Yellen says Fed could raise interest rates ‘relatively soon’

U.S. Federal Reserve Chair Janet Yellen speaks at "The Elusive 'Great' Recovery: Causes and Implications for Future Business Cycle Dynamics" conference hosted by the Federal Reserve Bank of Boston in Boston, Massachusetts, U.S., U.S. Federal Reserve Chair Janet Yellen speaks at "The Elusive 'Great' Recovery: Causes and Implications for Future Business Cycle Dynamics" conference hosted by the Federal Reserve Bank of Boston in Boston, Massachusetts, U.S., October 14, 2016. REUTERS/Mary Schwalm

WASHINGTON (Reuters) – The Federal Reserve could raise U.S. interest rates “relatively soon” if economic data keeps pointing to an improving labor market and rising inflation, Fed Chair Janet Yellen said on Thursday in a clear hint the U.S. central bank could hike next month.

Yellen said Fed policymakers at their meeting earlier in November judged that the case for a rate hike had strengthened.

“Such an increase could well become appropriate relatively soon,” Yellen said in prepared remarks that were her first public comments since the United States elected Republican Donald Trump to be the country’s next president.

Yellen, who was to deliver the remarks to Congress’s Joint Economic Committee at 10 a.m.
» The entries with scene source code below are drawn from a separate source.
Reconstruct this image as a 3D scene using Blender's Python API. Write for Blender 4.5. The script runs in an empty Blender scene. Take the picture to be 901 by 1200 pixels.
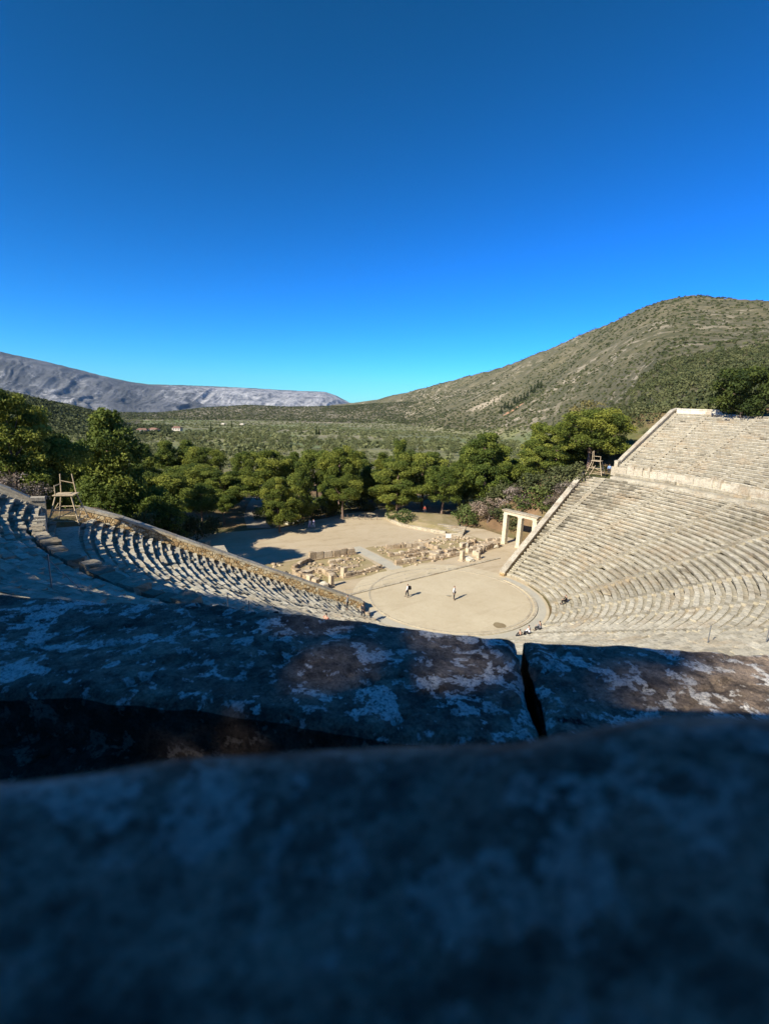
import bpy, math, random
import numpy as np
from mathutils import Vector, Matrix
RNG = np.random.default_rng(7); R_ = random.Random(7)
sc = bpy.context.scene
COL = sc.collection
rad = math.radians
HAZE = 1.4e-5

# ------------------------------------------------------------------ camera numbers
CAM = np.array([-38.35590416, -42.13857853, 23.26721578])
YAW, PITCH, ROLL, FPX = 0.5911313860159682, 0.22371384515655762, 0.035588580800601836, 564.5285265406026
fw = np.array([math.sin(YAW)*math.cos(PITCH), math.cos(YAW)*math.cos(PITCH), -math.sin(PITCH)])
_rt = np.array([math.cos(YAW), -math.sin(YAW), 0.0]); _up = np.cross(_rt, fw)
RT = _rt*math.cos(ROLL) + _up*math.sin(ROLL); UP = -_rt*math.sin(ROLL) + _up*math.cos(ROLL)
def ray(px, py):
    d = fw*FPX + RT*(px-450.5) + UP*(600-py); return d/np.linalg.norm(d)
def at(px, py, z=0.0):
    d = ray(px, py); return CAM + d*(z-CAM[2])/d[2]
THC = math.atan2(CAM[0], CAM[1]); CR = math.hypot(CAM[0], CAM[1])
def loc_rs(r, s):      # radius from the orchestra centre, arc offset (left positive) from the camera's own radius
    th = THC + s/56.9
    return r*math.sin(th), r*math.cos(th)

# ------------------------------------------------------------------ noise
_T = RNG.random((256, 256))
def vn(x, y, seed=0):
    x = np.asarray(x, float)+seed*17.3; y = np.asarray(y, float)+seed*31.7
    ix = np.floor(x).astype(int); iy = np.floor(y).astype(int); fx = x-ix; fy = y-iy
    fx = fx*fx*(3-2*fx); fy = fy*fy*(3-2*fy)
    a = _T[ix & 255, iy & 255]; b = _T[(ix+1) & 255, iy & 255]; c = _T[ix & 255, (iy+1) & 255]; d = _T[(ix+1) & 255, (iy+1) & 255]
    return a*(1-fx)*(1-fy)+b*fx*(1-fy)+c*(1-fx)*fy+d*fx*fy
def fbm(x, y, o=4, seed=0, g=.5):
    x = np.asarray(x, float); y = np.asarray(y, float)
    s = 0; a = 1; t = 0
    for k in range(o):
        s = s+a*vn(x*2**k, y*2**k, seed+k*3); t += a; a *= g
    return s/t*2-1
def sstep(a, b, x):
    t = np.clip((np.asarray(x, float)-a)/(b-a), 0, 1); return t*t*(3-2*t)

# ------------------------------------------------------------------ mesh helpers
def mk(name, V, F, mat=None, parent=None, bv=None, smooth=False, kind=None):
    """V (n,3); F (m,4) or (m,3) array, or list of lists; bv = per-vertex value attribute"""
    me = bpy.data.meshes.new(name)
    if isinstance(F, np.ndarray) and F.ndim == 2:
        m, k = F.shape
        me.vertices.add(len(V)); me.vertices.foreach_set('co', np.asarray(V, np.float32).ravel())
        me.loops.add(m*k); me.loops.foreach_set('vertex_index', F.astype(np.int32).ravel())
        me.polygons.add(m); me.polygons.foreach_set('loop_start', np.arange(0, m*k, k, dtype=np.int32))
        me.polygons.foreach_set('loop_total', np.full(m, k, np.int32))
        me.update(calc_edges=True)
    else:
        me.from_pydata([tuple(v) for v in V], [], [tuple(f) for f in F]); me.update()
    if bv is not None:
        at_ = me.attributes.new('bv', 'FLOAT', 'POINT'); at_.data.foreach_set('value', np.asarray(bv, np.float32))
    if smooth: me.polygons.foreach_set('use_smooth', np.ones(len(me.polygons), bool))
    if mat: me.materials.append(mat)
    o = bpy.data.objects.new(name, me); COL.objects.link(o)
    if parent: o.parent = parent
    if kind: o['kind'] = kind
    return o
def tag(o, label, cat, group=None, kind=None):
    o['label'] = label; o['category'] = cat
    if group: o['group'] = group
    if kind: o['kind'] = kind
    return o
def empty(name, loc, label=None, cat=None, group=None, rz=0, scale=None):
    o = bpy.data.objects.new(name, None); COL.objects.link(o); o.location = loc; o.rotation_euler = (0, 0, rz)
    o.empty_display_size = .2
    if scale is not None: o.scale = scale
    if label: tag(o, label, cat, group)
    return o
def copy_tree(o, parent=None):
    c = o.copy(); COL.objects.link(c)
    if parent: c.parent = parent
    for ch in list(o.children): copy_tree(ch, c)
    return c
class MB:
    """collects faces with a value per vertex"""
    def __init__(s): s.v = []; s.f = []; s.b = []
    def add(s, vs, fs, b=.5):
        n = len(s.v); s.v += [tuple(v) for v in vs]; s.f += [tuple(i+n for i in f) for f in fs]; s.b += [b]*len(vs)
    def hexa(s, p, b=.5):   # 8 points: bottom ring then top ring
        s.add(p, [(3, 2, 1, 0), (4, 5, 6, 7), (0, 1, 5, 4), (1, 2, 6, 5), (2, 3, 7, 6), (3, 0, 4, 7)], b)
    def box(s, c, size, rz=0, b=.5, jit=0, taper=0):
        hx, hy, hz = size[0]/2, size[1]/2, size[2]
        ca, sa = math.cos(rz), math.sin(rz); P = []
        for z, k in ((0, 1), (hz, 1-taper)):
            for x, y in ((-hx, -hy), (hx, -hy), (hx, hy), (-hx, hy)):
                x, y = x*k+R_.uniform(-jit, jit), y*k+R_.uniform(-jit, jit)
                P.append((c[0]+x*ca-y*sa, c[1]+x*sa+y*ca, c[2]+z+(R_.uniform(-jit, jit) if z else 0)))
        s.hexa(P, b)
    def tube(s, pts, rs, n=6, b=.5):
        pts = [Vector(p) for p in pts]; rings = []
        for i, p in enumerate(pts):
            d = (pts[min(i+1, len(pts)-1)]-pts[max(i-1, 0)]).normalized()
            u = d.orthogonal().normalized() if abs(d.z) < .95 else Vector((1, 0, 0)); w = d.cross(u).normalized(); u = w.cross(d)
            r = rs[i] if hasattr(rs, '__len__') else rs
            rings.append([p+u*math.cos(a)*r+w*math.sin(a)*r for a in [k*2*math.pi/n for k in range(n)]])
        V = [q for r in rings for q in r]; F = []
        for i in range(len(pts)-1):
            for k in range(n): F.append((i*n+k, i*n+(k+1) % n, (i+1)*n+(k+1) % n, (i+1)*n+k))
        F.append(tuple(range(n))[::-1]); F.append(tuple((len(pts)-1)*n+k for k in range(n)))
        s.add(V, F, b)
    def build(s, name, mat, parent=None, smooth=False): return mk(name, s.v, s.f, mat, parent, s.b, smooth)

# ------------------------------------------------------------------ materials
def newmat(name):
    m = bpy.data.materials.new(name); m.use_nodes = True; nt = m.node_tree; nt.nodes.clear()
    out = nt.nodes.new('ShaderNodeOutputMaterial'); b = nt.nodes.new('ShaderNodeBsdfPrincipled')
    nt.links.new(b.outputs[0], out.inputs[0]); b.inputs['Roughness'].default_value = .9
    b.inputs['Specular IOR Level'].default_value = .2
    return m, nt, b
class N:
    def __init__(s, nt): s.nt = nt; s.tc = None
    def node(s, t, **k):
        n = s.nt.nodes.new(t)
        for a, v in k.items(): setattr(n, a, v)
        return n
    def lk(s, a, b): s.nt.links.new(a, b)
    def obj(s):
        if not s.tc: s.tc = s.node('ShaderNodeTexCoord')
        return s.tc.outputs['Object']
    def geo(s):
        return s.node('ShaderNodeNewGeometry').outputs['Position']
    def mapping(s, vec, sc_): n = s.node('ShaderNodeMapping'); s.lk(vec, n.inputs[0]); n.inputs['Scale'].default_value = sc_; return n.outputs[0]
    def noise(s, vec, scale, detail=4, rough=.6, dist=0):
        n = s.node('ShaderNodeTexNoise'); s.lk(vec, n.inputs['Vector']); n.inputs['Scale'].default_value = scale
        n.inputs['Detail'].default_value = detail; n.inputs['Roughness'].default_value = rough; n.inputs['Distortion'].default_value = dist
        return n.outputs['Fac']
    def voro(s, vec, scale, feature='F1', out='Distance'):
        n = s.node('ShaderNodeTexVoronoi', feature=feature); s.lk(vec, n.inputs['Vector']); n.inputs['Scale'].default_value = scale
        return n.outputs[out]
    def ramp(s, fac, stops, interp='LINEAR'):
        n = s.node('ShaderNodeValToRGB'); cr = n.color_ramp; cr.interpolation = interp
        while len(cr.elements) > 1: cr.elements.remove(cr.elements[0])
        for i, (p, c) in enumerate(stops):
            e = cr.elements[0] if i == 0 else cr.elements.new(p)
            e.position = p; e.color = (*c, 1) if hasattr(c, '__len__') else (c, c, c, 1)
        s.lk(fac, n.inputs[0]); return n.outputs[0]
    def mix(s, fac, a, b, mode='MIX'):
        n = s.node('ShaderNodeMix', data_type='RGBA', blend_type=mode)
        for inp, v in ((n.inputs['Factor'], fac), (n.inputs['A'], a), (n.inputs['B'], b)):
            if hasattr(v, 'is_output'): s.lk(v, inp)
            elif hasattr(v, '__len__'): inp.default_value = (*v, 1)
            else: inp.default_value = v
        return n.outputs['Result']
    def math(s, op, a, b=0.0):
        n = s.node('ShaderNodeMath', operation=op)
        for i, v in enumerate((a, b)):
            if hasattr(v, 'is_output'): s.lk(v, n.inputs[i])
            else: n.inputs[i].default_value = v
        return n.outputs[0]
    def attr(s, name='bv'): return s.node('ShaderNodeAttribute', attribute_name=name).outputs['Fac']
    def bump(s, h, dist, strength=1.0):
        n = s.node('ShaderNodeBump'); s.lk(h, n.inputs['Height']); n.inputs['Distance'].default_value = dist; n.inputs['Strength'].default_value = strength
        return n.outputs[0]
def limestone(name, lo, hi, brown=(.30, .2, .11), stain=.5, scale=1.0, bumpd=.03):
    m, nt, b = newmat(name); n = N(nt); p = n.geo()
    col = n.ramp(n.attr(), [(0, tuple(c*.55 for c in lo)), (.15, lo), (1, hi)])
    n1 = n.noise(p, .35*scale, 6, .65); n2 = n.noise(p, 3*scale, 9, .82); n3 = n.noise(n.mapping(p, (1, 1, 3)), 1.3*scale, 5, .7)
    col = n.mix(n.ramp(n1, [(.5, 0.), (.68, 1.)]), col, n.mix(.55, col, brown))
    g = n.ramp(n2, [(.34, .45), (.5, 1.), (.7, 1.15)])
    col = n.mix(1.0, col, g, 'MULTIPLY')
    st = n.ramp(n3, [(.36, 1.), (.47, 0.)])
    col = n.mix(n.math('MULTIPLY', st, stain), col, (.13, .125, .11))
    n.lk(col, b.inputs['Base Color'])
    h = n.math('ADD', n.math('MULTIPLY', n2, 1.0), n.math('MULTIPLY', n.noise(p, 18*scale, 4), .4))
    n.lk(n.bump(h, bumpd), b.inputs['Normal'])
    return m
M = {}
M['seat'] = limestone('seat_limestone', (.36, .32, .23), (.66, .605, .465), brown=(.44, .33, .20), stain=.34)
M['wallstone'] = limestone('wall_limestone', (.34, .29, .20), (.60, .53, .39), stain=.5, scale=1.3)
M['coping'] = limestone('coping_limestone', (.38, .335, .25), (.56, .50, .385), stain=.3, scale=1.4)
M['walkwall'] = limestone('upright_slab_limestone', (.36, .30, .20), (.60, .545, .42), stain=.5, scale=1.6)
M['kerb'] = limestone('kerb_limestone', (.36, .31, .22), (.56, .49, .35), stain=.3, scale=2)
M['white'] = limestone('restored_limestone', (.55, .50, .38), (.78, .72, .56), stain=.15, scale=1.5)
M['gate'] = limestone('gate_limestone', (.50, .44, .30), (.72, .64, .46), brown=(.6, .48, .28), stain=.12, scale=1.5)
M['ruin'] = limestone('ruin_limestone', (.34, .25, .155), (.64, .53, .37), brown=(.42, .28, .15), stain=.3, scale=1.4)

def rubble_mat():
    m, nt, b = newmat('rubble_masonry'); n = N(nt); p = n.geo()
    v = n.voro(p, 3.2, 'F1', 'Color'); e = n.voro(p, 3.2, 'DISTANCE_TO_EDGE')
    sep = n.node('ShaderNodeSeparateColor'); n.lk(v, sep.inputs[0])
    col = n.ramp(sep.outputs[0], [(0, (.40, .25, .11)), (.4, (.56, .39, .19)), (.8, (.66, .52, .30)), (1, (.7, .62, .44))])
    col = n.mix(n.ramp(e, [(.02, 1.), (.07, 0.)]), col, (.16, .11, .06))
    n.lk(n.mix(1., col, n.ramp(n.noise(p, 9), [(.3, .7), (.7, 1.1)]), 'MULTIPLY'), b.inputs['Base Color'])
    n.lk(n.bump(n.math('MINIMUM', e, .12), .35), b.inputs['Normal']); return m
M['rubble'] = rubble_mat()

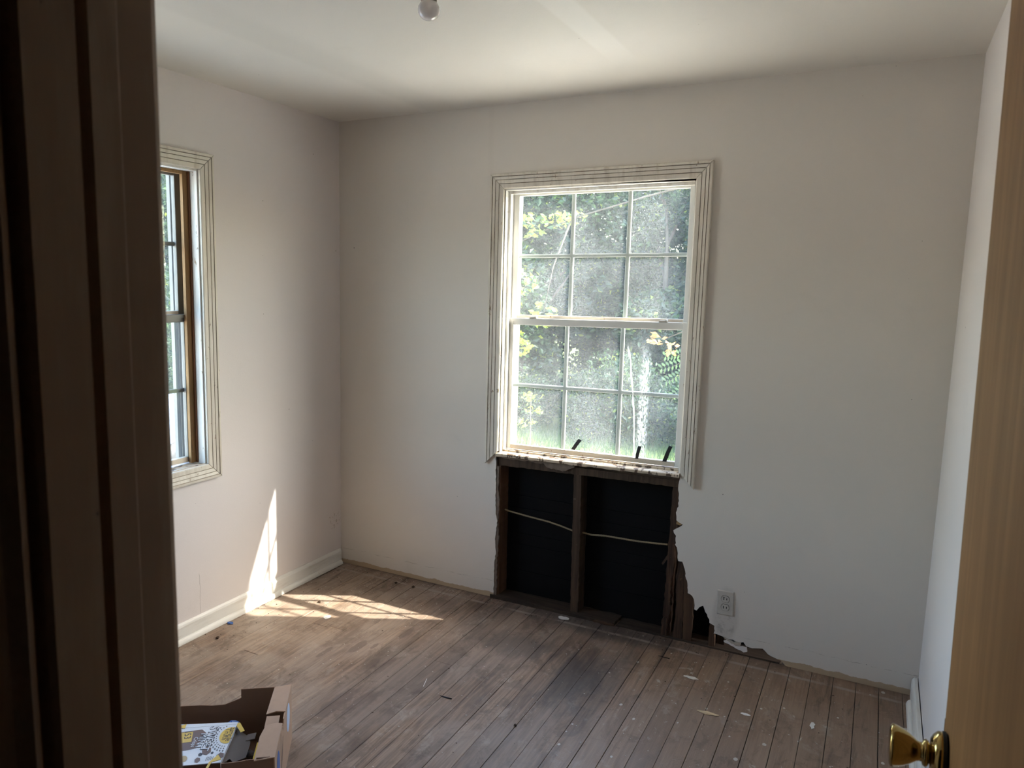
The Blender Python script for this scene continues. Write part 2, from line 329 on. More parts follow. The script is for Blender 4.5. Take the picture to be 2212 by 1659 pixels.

ET on Thursday, said the economy appeared on track to grow moderately, which would help bring about full employment and push inflation toward the Fed’s 2 percent target.

Lawmakers on the committee, which includes members of both the House and Senate, will have an opportunity to question Yellen after she speaks.

The Fed chair gave a generally upbeat assessment of an economy that continues to generate jobs at a pace adequate to absorb new employees and keep others engaged in work. Wage growth “has stepped up,” Yellen said. Consumer spending, critical as the major component of U.S. gross domestic product, “continued to post moderate gains,” and help economic growth rebound from a weak first half. She said she expects firming in global growth, for months now considered a primary risk given weakness in Europe and China.

Indeed the major question mark for the Fed may now be the actions of the president-elect. His cabinet and policies are still taking shape. But the proposals outlined in his campaign could change the Fed’s baseline outlook substantially if he follows through on plans to cut taxes, roll out hundreds of billions of dollars in new infrastructure spending, and rip up free trade agreements.

Yellen did not mention the election in her prepared remarks. Other Fed officials in recent days have said a major change in fiscal policy could force them to shift gears if, for example, inflation begins to accelerate. But they also said they need to wait and see what the new administration proposes and what gets approved by the Republican-controlled Congress.

As it stands, Yellen said the current federal funds rate of between 0.25 and 0.5 percent is boosting economic activity, and that the country has “a bit more room to run” before inflation becomes much of a concern.

Right now, she said, “the risk of falling behind the curve in the near future appears limited,” and warrants only a gradual increase in the federal funds rate.

But that could shift, particularly as the new administration takes shape.

“The appropriate path for the federal funds rate will change in response to changes to the outlook,” Yellen said.